TASK PROMPT:
Write out the material below again, unchanged.
__________
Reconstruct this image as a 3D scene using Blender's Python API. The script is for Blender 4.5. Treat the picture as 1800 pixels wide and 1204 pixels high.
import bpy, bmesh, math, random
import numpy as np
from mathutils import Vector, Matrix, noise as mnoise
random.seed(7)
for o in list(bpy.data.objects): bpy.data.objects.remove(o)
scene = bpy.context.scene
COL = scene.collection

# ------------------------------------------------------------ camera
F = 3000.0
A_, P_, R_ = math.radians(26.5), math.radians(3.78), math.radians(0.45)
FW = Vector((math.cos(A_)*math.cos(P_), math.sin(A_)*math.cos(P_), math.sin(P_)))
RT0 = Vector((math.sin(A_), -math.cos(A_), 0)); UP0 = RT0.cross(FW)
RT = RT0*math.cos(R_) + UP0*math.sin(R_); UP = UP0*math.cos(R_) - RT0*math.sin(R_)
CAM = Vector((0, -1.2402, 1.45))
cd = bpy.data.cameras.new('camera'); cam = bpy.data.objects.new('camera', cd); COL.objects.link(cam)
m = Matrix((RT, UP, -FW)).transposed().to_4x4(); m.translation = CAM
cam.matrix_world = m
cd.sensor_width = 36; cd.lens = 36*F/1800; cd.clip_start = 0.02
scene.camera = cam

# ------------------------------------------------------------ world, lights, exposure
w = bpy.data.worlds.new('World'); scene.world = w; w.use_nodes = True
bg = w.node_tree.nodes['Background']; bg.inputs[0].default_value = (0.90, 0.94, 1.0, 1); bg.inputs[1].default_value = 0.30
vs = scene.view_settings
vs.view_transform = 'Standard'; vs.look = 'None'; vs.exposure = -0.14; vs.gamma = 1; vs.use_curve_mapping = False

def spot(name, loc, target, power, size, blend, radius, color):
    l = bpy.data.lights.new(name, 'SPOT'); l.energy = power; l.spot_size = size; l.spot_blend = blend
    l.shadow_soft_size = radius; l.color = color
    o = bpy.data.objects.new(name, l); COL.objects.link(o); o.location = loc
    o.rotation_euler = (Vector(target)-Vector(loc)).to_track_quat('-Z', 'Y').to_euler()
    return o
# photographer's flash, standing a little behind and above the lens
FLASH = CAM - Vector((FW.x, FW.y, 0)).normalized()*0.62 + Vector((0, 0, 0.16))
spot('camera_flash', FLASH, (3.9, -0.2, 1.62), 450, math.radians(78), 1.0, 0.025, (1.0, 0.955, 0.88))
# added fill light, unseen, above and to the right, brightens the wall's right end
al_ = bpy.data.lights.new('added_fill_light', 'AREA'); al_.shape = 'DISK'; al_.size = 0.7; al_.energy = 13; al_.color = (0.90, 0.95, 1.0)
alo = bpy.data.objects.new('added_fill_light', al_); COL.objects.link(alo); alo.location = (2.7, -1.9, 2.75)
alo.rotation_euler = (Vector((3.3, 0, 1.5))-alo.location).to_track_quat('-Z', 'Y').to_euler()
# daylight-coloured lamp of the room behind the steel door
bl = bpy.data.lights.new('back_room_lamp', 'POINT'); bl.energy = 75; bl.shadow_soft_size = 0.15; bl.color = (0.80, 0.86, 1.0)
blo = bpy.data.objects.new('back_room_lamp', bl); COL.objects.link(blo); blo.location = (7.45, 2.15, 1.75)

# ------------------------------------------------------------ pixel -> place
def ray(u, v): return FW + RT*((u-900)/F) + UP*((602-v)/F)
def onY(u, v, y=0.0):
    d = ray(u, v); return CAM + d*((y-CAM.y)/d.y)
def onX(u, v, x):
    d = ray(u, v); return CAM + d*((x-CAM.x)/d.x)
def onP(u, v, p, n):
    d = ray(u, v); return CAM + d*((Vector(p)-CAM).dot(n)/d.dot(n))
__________
OUTPUT FOR THIS EXERCISE:
Reconstruct this image as a 3D scene using Blender's Python API. The script is for Blender 4.5. Treat the picture as 1800 pixels wide and 1204 pixels high.
import bpy, bmesh, math, random
import numpy as np
from mathutils import Vector, Matrix, noise as mnoise
random.seed(7)
for o in list(bpy.data.objects): bpy.data.objects.remove(o)
scene = bpy.context.scene
COL = scene.collection

# ------------------------------------------------------------ camera
F = 3000.0
A_, P_, R_ = math.radians(26.5), math.radians(3.78), math.radians(0.45)
FW = Vector((math.cos(A_)*math.cos(P_), math.sin(A_)*math.cos(P_), math.sin(P_)))
RT0 = Vector((math.sin(A_), -math.cos(A_), 0)); UP0 = RT0.cross(FW)
RT = RT0*math.cos(R_) + UP0*math.sin(R_); UP = UP0*math.cos(R_) - RT0*math.sin(R_)
CAM = Vector((0, -1.2402, 1.45))
cd = bpy.data.cameras.new('camera'); cam = bpy.data.objects.new('camera', cd); COL.objects.link(cam)
m = Matrix((RT, UP, -FW)).transposed().to_4x4(); m.translation = CAM
cam.matrix_world = m
cd.sensor_width = 36; cd.lens = 36*F/1800; cd.clip_start = 0.02
scene.camera = cam

# ------------------------------------------------------------ world, lights, exposure
w = bpy.data.worlds.new('World'); scene.world = w; w.use_nodes = True
bg = w.node_tree.nodes['Background']; bg.inputs[0].default_value = (0.90, 0.94, 1.0, 1); bg.inputs[1].default_value = 0.30
vs = scene.view_settings
vs.view_transform = 'Standard'; vs.look = 'None'; vs.exposure = -0.14; vs.gamma = 1; vs.use_curve_mapping = False

def spot(name, loc, target, power, size, blend, radius, color):
    l = bpy.data.lights.new(name, 'SPOT'); l.energy = power; l.spot_size = size; l.spot_blend = blend
    l.shadow_soft_size = radius; l.color = color
    o = bpy.data.objects.new(name, l); COL.objects.link(o); o.location = loc
    o.rotation_euler = (Vector(target)-Vector(loc)).to_track_quat('-Z', 'Y').to_euler()
    return o
# photographer's flash, standing a little behind and above the lens
FLASH = CAM - Vector((FW.x, FW.y, 0)).normalized()*0.62 + Vector((0, 0, 0.16))
spot('camera_flash', FLASH, (3.9, -0.2, 1.62), 450, math.radians(78), 1.0, 0.025, (1.0, 0.955, 0.88))
# added fill light, unseen, above and to the right, brightens the wall's right end
al_ = bpy.data.lights.new('added_fill_light', 'AREA'); al_.shape = 'DISK'; al_.size = 0.7; al_.energy = 13; al_.color = (0.90, 0.95, 1.0)
alo = bpy.data.objects.new('added_fill_light', al_); COL.objects.link(alo); alo.location = (2.7, -1.9, 2.75)
alo.rotation_euler = (Vector((3.3, 0, 1.5))-alo.location).to_track_quat('-Z', 'Y').to_euler()
# daylight-coloured lamp of the room behind the steel door
bl = bpy.data.lights.new('back_room_lamp', 'POINT'); bl.energy = 75; bl.shadow_soft_size = 0.15; bl.color = (0.80, 0.86, 1.0)
blo = bpy.data.objects.new('back_room_lamp', bl); COL.objects.link(blo); blo.location = (7.45, 2.15, 1.75)

# ------------------------------------------------------------ pixel -> place
def ray(u, v): return FW + RT*((u-900)/F) + UP*((602-v)/F)
def onY(u, v, y=0.0):
    d = ray(u, v); return CAM + d*((y-CAM.y)/d.y)
def onX(u, v, x):
    d = ray(u, v); return CAM + d*((x-CAM.x)/d.x)
def onP(u, v, p, n):
    d = ray(u, v); return CAM + d*((Vector(p)-CAM).dot(n)/d.dot(n))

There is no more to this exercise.